O v. 15 é colocado como um enxerto nesse hino no início do evangelho. O testemunho de João Batista, que em parte já foi relatado nos v. 6 a 9 e que será depois mais detalhado nos v. 19 a 34, indicam uma relação entre ambos os grupos de seguidores. A indicação direta de João Batista: Este é aquele de quem eu falei, que vem depois de mim, traz o cumprimento da profecia messiânica.

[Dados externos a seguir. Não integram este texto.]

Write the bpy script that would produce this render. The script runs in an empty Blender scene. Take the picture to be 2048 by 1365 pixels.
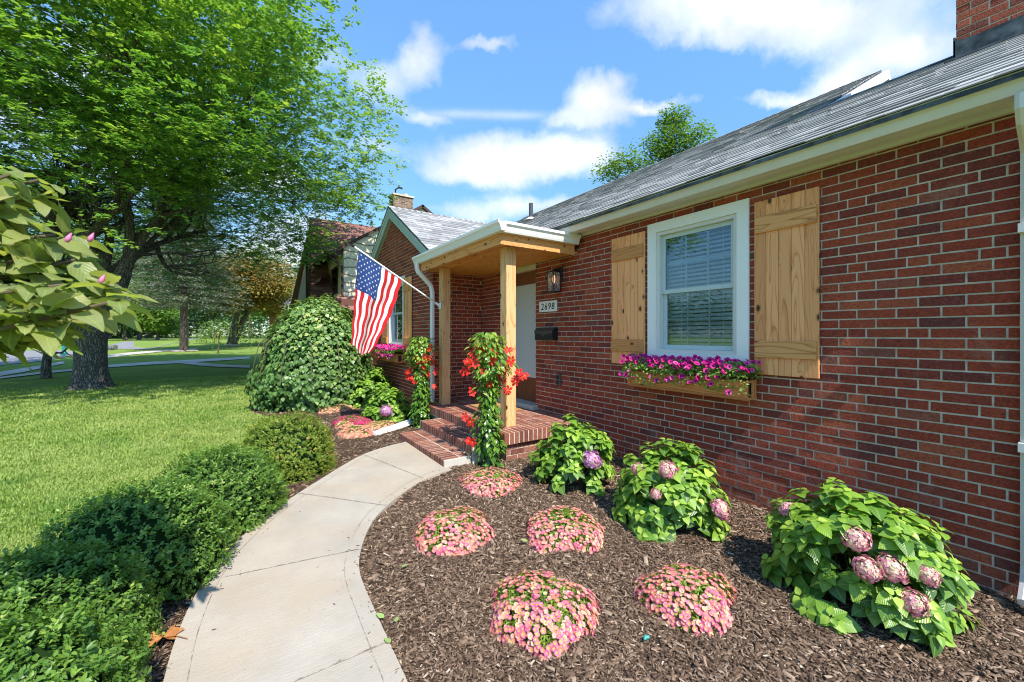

O v. 14 traz a provisoriedade do Logos neste kosmos sob sarks. Pois ele não fixa residência, mas morou em tendas (de skēnē). Assim sendo, a presença do Logos “entre nós” estava designada como temporária, mesmo que de muita importância para aquelas pessoas que acreditaram nele (v. 12). Os v. 14 e 16-18 trazem o resultado da presença temporária: ver a sua glória, o recebimento de graça/charis (não como NTLH que indica no v. 14, amor e no v. 16, bênção) e da verdade. Além de tudo, isso completa com a revelação do Pai. Esse resultado é entendido como sendo assumido por aqueles que leem ou cantam esses versículos, pois estão escritos na primeira pessoa do plural (habitou entre nós, vimos a sua glória, todos nós temos recebido). Ponto a ser considerado na reflexão posterior do texto.
3. Meditação
Em tempos de fake news e pós-verdades, como receber a notícia da encarnação? Será verdade verdadeira ou simples invenção? Por que é tão importante que Cristo tenha realmente encarnado? Não seria melhor ter simplesmente um Deus que estivesse além de tudo isso que está acontecendo? Por que tinha que ser diferente e único em relação a Jesus Cristo? Era preciso uma linguagem tão complicada para expressar algo tão natural como o nascimento de um bebê? Essas e muitas outras perguntas surgiram ao mergulhar no texto em estudo. Talvez você consiga responder algumas, outras ficarão para a volta gloriosa de Cristo. Mesmo assim, é bom se questionar sobre um dogma que dividiu a igreja em seus inícios e em relação ao qual até um imperador romano teve que intervir.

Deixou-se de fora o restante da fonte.